The future of travel – fingerprints at the border

As of this month, Japan has become the second country in the world to fingerprint foreign visitors, a move which has caused some to question the motives given by the government.  Ostensibly the fingerprinting is to protect the citizenry from terrorists, but the basic fact that Japan’s few terrorist attacks have been exclusively homegrown shoots that one down.  The program caught five people in its first day who were on the government’s ‘blacklist,’ though three of those may have been caught for reasons unrelated to fingerprints.

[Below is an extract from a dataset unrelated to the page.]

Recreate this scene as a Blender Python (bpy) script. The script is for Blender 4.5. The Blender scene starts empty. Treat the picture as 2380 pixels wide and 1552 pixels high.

Given some governments’ propensity for misplacing personal information, we might have reason to be worried about breaches here.  In addition, Japan has a reputation for being closed off and xenophobic, something that’s certainly not helped by such luminaries as Tokyo Gov. Ishihara.  As someone who’s job is to essentially show the populace that foreigners aren’t gun-toting monsters (no really – my girlfriend was shocked to hear that my family doesn’t have a gun in the house, let alone one for each of us), this puts foreigners coming to Japan on their guard.  It also shows other countries that it’s OK to treat your visitors like potential criminals.  Of course, coming from the country that started this all, I suppose I can’t be too critical.

As a side note, people are protesting it, but it’s not exactly easy to organize the six-monthers here to teach English and go clubbing.  The Japanese government attempted this with the general populace some years ago and got taken down hard.  Foreigners are easy targets.  Is implicit mistrust of strangers the future of international travel?